Combatir el fuego con fuego
El problema no es solo que Trump sea inmoral, sino que ha construido un espacio político donde la inmoralidad no es un obstáculo sino un activo


Un Trump creado con IA pilota un caza con las palabras King Trump grabadas en el costado, sobrevuela manifestantes y les arroja excrementos. Parece claro que no estamos ante un político que oculta su crueldad, más bien la convierte en espectáculo. La obscenidad del gesto no es accidental; es el método. Trump no defiende valores tradicionales para violarlos en secreto: exhibe abiertamente su desprecio por las normas democráticas y sus seguidores lo celebran precisamente por eso. Lo que nos parece un colapso moral es, en realidad, una tecnología de poder sorprendentemente eficaz: la obscenidad performativa como estrategia política. No hay máscara ni doble moral. Sus seguidores no se engañan, más bien lo siguen porque desprecia abiertamente la moralidad. Y funciona. ¿Por qué? Tal vez genera un tipo particular de vínculo político, el goce compartido en la transgresión, porque cuando Trump viola las normas insultando, humillando o desafiando leyes, no está cometiendo errores políticos, sino ofreciendo a sus seguidores una experiencia de liberación, la fantasía de que ellos también podrían desafiar las restricciones que perciben como opresivas.

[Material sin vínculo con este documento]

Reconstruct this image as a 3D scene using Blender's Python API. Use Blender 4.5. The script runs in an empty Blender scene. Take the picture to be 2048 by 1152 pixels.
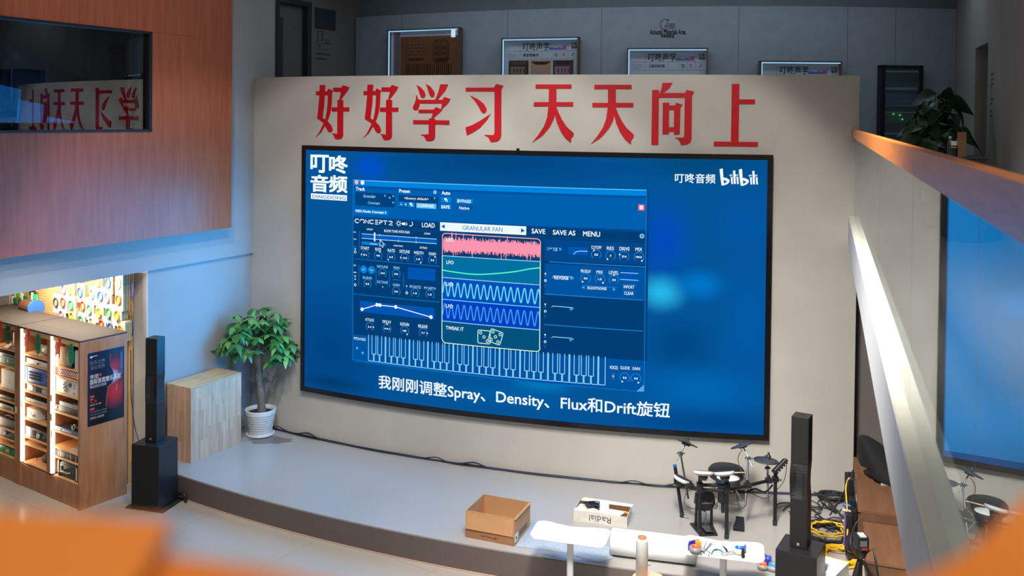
import bpy, math, random
from math import sin, cos, pi, sqrt, atan2, radians
from mathutils import Matrix, Vector
random.seed(7)
scene = bpy.context.scene
COL = scene.collection

# ------------------------------------------------------------------ camera
F_PX, U0, V0 = 1853.6, 1024.0, 267.3
PIT, ROL, CAM_Z = radians(.968), radians(.598), 5.05
_cp, _sp, _cr, _sr = cos(PIT), sin(PIT), cos(ROL), sin(ROL)
right0, fwd, up0 = Vector((1, 0, 0)), Vector((0, _cp, -_sp)), Vector((0, _sp, _cp))
cam_right = right0 * _cr + up0 * _sr
cam_up = -right0 * _sr + up0 * _cr
CAM = Vector((0, 0, CAM_Z))
cd = bpy.data.cameras.new('camera')
co = bpy.data.objects.new('camera', cd)
COL.objects.link(co)
co.matrix_world = Matrix(((cam_right.x, cam_up.x, -fwd.x, 0), (cam_right.y, cam_up.y, -fwd.y, 0),
                          (cam_right.z, cam_up.z, -fwd.z, CAM_Z), (0, 0, 0, 1)))
cd.sensor_width = 36.0
cd.lens = F_PX / 2048 * 36
cd.shift_x = 0.0
cd.shift_y = -(576 - V0) / 2048
cd.clip_start = .02
cd.dof.use_dof = True
cd.dof.focus_distance = 11.6
cd.dof.aperture_fstop = cd.lens / 7.0
scene.camera = co
scene.view_settings.view_transform = 'Standard'
scene.view_settings.look = 'None'
scene.view_settings.gamma = 1.0
scene.view_settings.exposure = 0.0
scene.view_settings.use_curve_mapping = False
try:
    scene.cycles.use_denoising = True
    scene.cycles.max_bounces = 8
    scene.cycles.sample_clamp_indirect = 6
except Exception:
    pass

# ------------------------------------------------------------------ world and lights
w = bpy.data.worlds.new('world')
scene.world = w
w.use_nodes = True
w.node_tree.nodes['Background'].inputs[0].default_value = (.93, .96, 1, 1)
w.node_tree.nodes['Background'].inputs[1].default_value = .13

def aim(o, target):
    d = Vector(target) - o.location
    o.rotation_euler = d.to_track_quat('-Z', 'Y').to_euler()

def spot(name, loc, target, watts, deg, col=(1, .95, .88), blend=.4, size=.12):
    l = bpy.data.lights.new(name, 'SPOT')
    l.energy = watts; l.color = col; l.spot_size = radians(deg); l.spot_blend = blend; l.shadow_soft_size = size
    o = bpy.data.objects.new(name, l); COL.objects.link(o); o.location = loc; aim(o, target)
    return o

def area(name, loc, target, watts, sx, sy, col=(1, 1, 1), spread=180):
    l = bpy.data.lights.new(name, 'AREA')
    l.shape = 'RECTANGLE'; l.size = sx; l.size_y = sy; l.energy = watts; l.color = col; l.spread = radians(spread)
    o = bpy.data.objects.new(name, l); COL.objects.link(o); o.location = loc; aim(o, target)
    return o

# ceiling track spots over the atrium, aimed at the stage and its wall
for i, (x, y, tx, ty) in enumerate(((-3.0, 7.4, -2.6, 12.2), (-1.0, 7.0, -.9, 11.6), (1.2, 6.6, 1.4, 11.2), (4.0, 6.7, 4.0, 11.0), (-2.2, 5.0, -3.0, 10.0), (1.2, 4.0, 1.2, 8.6))):
    spot('track_light', (x, y, 8.7), (tx, ty, 2.3 if i < 4 else 0), 660 if i < 4 else 520, 60 if i < 4 else 60, (1, .975, .94), blend=.28)
area('atrium_ceiling_light', (0, 5.5, 9.2), (0, 7.5, 0), 110, 7, 5, (1, .97, .94), 130)
spot('facade_light', (-2.2, 6.2, 8.6), (-5.0, 11.4, 7.0), 460, 36, (1, .90, .78), blend=.8)
spot('cabinet_fill_light', (-2.4, 5.2, 6.4), (-6.2, 12.0, 1.1), 900, 21, (1, .94, .86), blend=.6)  # added fill on the cabinet fronts, no such lamp is seen

# the wall's geometry: the screen wall is a convex arc around CC
CC = Vector((4.802, 28.07)); RW = 16.366
def cyl(s, z, r=RW):
    a = s / RW
    return (CC.x + r * sin(a), CC.y - r * cos(a), z)
# the light of the LED wall, in three facets along its curve
for s in (-7.05, -4.84, -2.63):
    p, q = cyl(s, 2.81, RW + .14), cyl(s, 2.81, RW + 5)
    area('led_wall_light', p, q, 7, 2.1, 3.3, (.02, .5, 1.0))
# its sideways throw onto the left wall
for s in (-7.6, -6.4, -5.2, -4.0, -2.8):
    p = Vector(cyl(s, 2.6, RW + .27)); nrm = (p - Vector((CC.x, CC.y, 2.6))).normalized(); left = Vector((nrm.y, -nrm.x, 0))
    if left.x > 0: left = -left
    area('led_wall_light', tuple(p), tuple(p + nrm * .64 + left * .77 + Vector((0, 0, -.10))), 33, .45, 2.6, (.03, .40, 1.0), 135)

# ------------------------------------------------------------------ pixel helpers (photo pixel -> point in the place)
def ray(u, v):
    x, y = (u - U0) / F_PX, -(v - V0) / F_PX
    return cam_right * x + cam_up * y + fwd
def onz(u, v, z):
    d = ray(u, v); return CAM + d * ((z - CAM_Z) / d.z)
def at(u, v, y):
    d = ray(u, v); return CAM + d * (y / d.y)
def onplane(u, v, p0, n):
    d = ray(u, v); return CAM + d * ((Vector(p0) - CAM).dot(n) / d.dot(n))
def sz(u, v, r=RW + .05):
    d = ray(u, v); ox, oy = -CC.x, -CC.y
    a = d.x * d.x + d.y * d.y; b = 2 * (d.x * ox + d.y * oy); c = ox * ox + oy * oy - r * r
    t = (-b - sqrt(b * b - 4 * a * c)) / (2 * a)
    p = CAM + d * t
    return atan2(p.x - CC.x, CC.y - p.y) * RW, p.z

# ------------------------------------------------------------------ materials
def lin(c):
    return tuple((x / 255 / 12.92 if x / 255 <= .04045 else ((x / 255 + .055) / 1.055) ** 2.4) for x in c) + (1,)
MATS = {}
def mat(name, rgb, rough=.5, metal=0.0, var=.06, scale=6.0, bump=0.0, bscale=60.0, spec=.5, stretch=None, alpha=None):
    if name in MATS: return MATS[name]
    m = bpy.data.materials.new(name); m.use_nodes = True; MATS[name] = m
    nt = m.node_tree; b = nt.nodes['Principled BSDF']; N = nt.nodes.new; L = nt.links.new
    c = lin(rgb)
    b.inputs['Roughness'].default_value = rough; b.inputs['Metallic'].default_value = metal
    b.inputs['Specular IOR Level'].default_value = spec
    b.inputs['Base Color'].default_value = c
    tc = N('ShaderNodeTexCoord'); mp = N('ShaderNodeMapping'); L(tc.outputs['Object'], mp.inputs[0])
    if stretch: mp.inputs['Scale'].default_value = stretch
    if var:
        n = N('ShaderNodeTexNoise'); n.inputs['Scale'].default_value = scale; n.inputs['Detail'].default_value = 5
        L(mp.outputs[0], n.inputs['Vector'])
        r = N('ShaderNodeMapRange'); r.inputs[1].default_value = .3; r.inputs[2].default_value = .7
        r.inputs[3].default_value = 1 - var; r.inputs[4].default_value = 1 + var
        L(n.outputs[0], r.inputs[0])
        mx = N('ShaderNodeMix'); mx.data_type = 'RGBA'; mx.blend_type = 'MULTIPLY'; mx.inputs[0].default_value = 1
        mx.inputs[6].default_value = c; L(r.outputs[0], mx.inputs[7]); L(mx.outputs[2], b.inputs['Base Color'])
    if bump:
        n2 = N('ShaderNodeTexNoise'); n2.inputs['Scale'].default_value = bscale; n2.inputs['Detail'].default_value = 4
        L(mp.outputs[0], n2.inputs['Vector'])
        bp = N('ShaderNodeBump'); bp.inputs['Strength'].default_value = bump; bp.inputs['Distance'].default_value = .01
        L(n2.outputs[0], bp.inputs['Height']); L(bp.outputs[0], b.inputs['Normal'])
    if alpha is not None: b.inputs['Alpha'].default_value = alpha
    return m
def em(name, rgb, strength=1.0):
    if name in MATS: return MATS[name]
    m = bpy.data.materials.new(name); m.use_nodes = True; MATS[name] = m
    nt = m.node_tree; nt.nodes.remove(nt.nodes['Principled BSDF'])
    e = nt.nodes.new('ShaderNodeEmission'); e.inputs[0].default_value = lin(rgb); e.inputs[1].default_value = strength
    nt.links.new(e.outputs[0], nt.nodes['Material Output'].inputs[0])
    return m
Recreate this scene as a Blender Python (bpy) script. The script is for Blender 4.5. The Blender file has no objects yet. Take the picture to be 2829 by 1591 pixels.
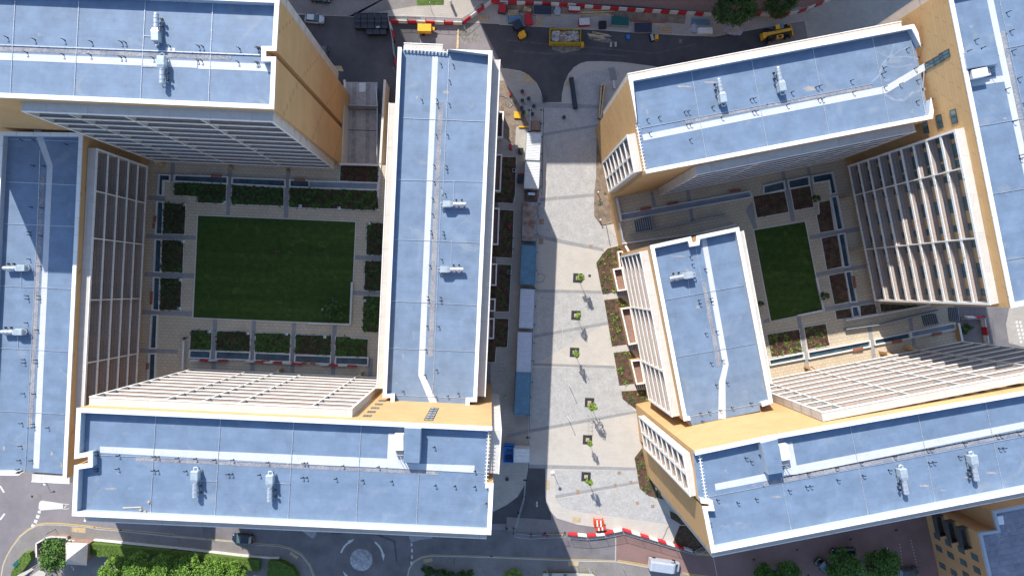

Para mucha gente, normas democráticas como la corrección política, los derechos o la institucionalidad ya no representan una protección sino una limitación que Trump promete destruir. Cada acto de crueldad explícita confirma que él, efectivamente, lo hará. La obscenidad no lo debilita, lo hace más auténtico, y lo peor es que su sadismo nos arrastra a un terreno elegido por él: cada denuncia moral, cada protesta, alimenta el espectáculo. La atención mediática que genera, incluso siendo crítica, amplifica su mensaje: “Desafío todo lo que ustedes defienden, y puedo salirme con la mía”. El escándalo no es un efecto secundario, es el combustible. Cuando siete millones de personas salen a las calles defendiendo el Estado de derecho y el presidente defeca virtualmente sobre ellas, no estamos ante un error de comunicación. Trump declara que el lenguaje político de la dignidad ciudadana, la deliberación y el respeto mutuo ya no tiene poder vinculante para él. Sus seguidores entienden perfectamente el mensaje: “Esas reglas son para perdedores”.
El problema no es solo que Trump sea inmoral, sino que ha construido un espacio político donde la inmoralidad no es un obstáculo sino un activo. No podemos criticar su hipocresía, como hacemos con los políticos tradicionales, porque él no es hipócrita, así que la tentación obvia es responder con las mismas armas: abandonar las normas y adoptar tácticas sin escrúpulos, combatir el fuego con fuego. Es la trampa que nos tiende el trumpismo. Si la oposición viola las normas para “salvar la democracia”, Trump sabrá que ha ganado a un nivel más profundo, consiguiendo que todos aceptemos que las reglas ya no importan. Aquellos siete millones que llenaron las calles rechazando reyes y defendiendo el Estado de derecho representan algo muy valioso: la negativa a aceptar que la crueldad sea inevitable. Pero el gesto corre un doble riesgo: ser políticamente ineficaz si solo es simbólico, o caer en la tentación de mimetizarse con los modos del adversario y convertirnos en aquello contra lo que luchamos. Por eso es urgente saber si alguna de las ambiciosas figuras que pueblan la política se está haciendo una pregunta inevitable: ¿existe una tercera vía entre la pureza impotente y el pragmatismo corrosivo? Porque, entre todos, hemos de encontrarla.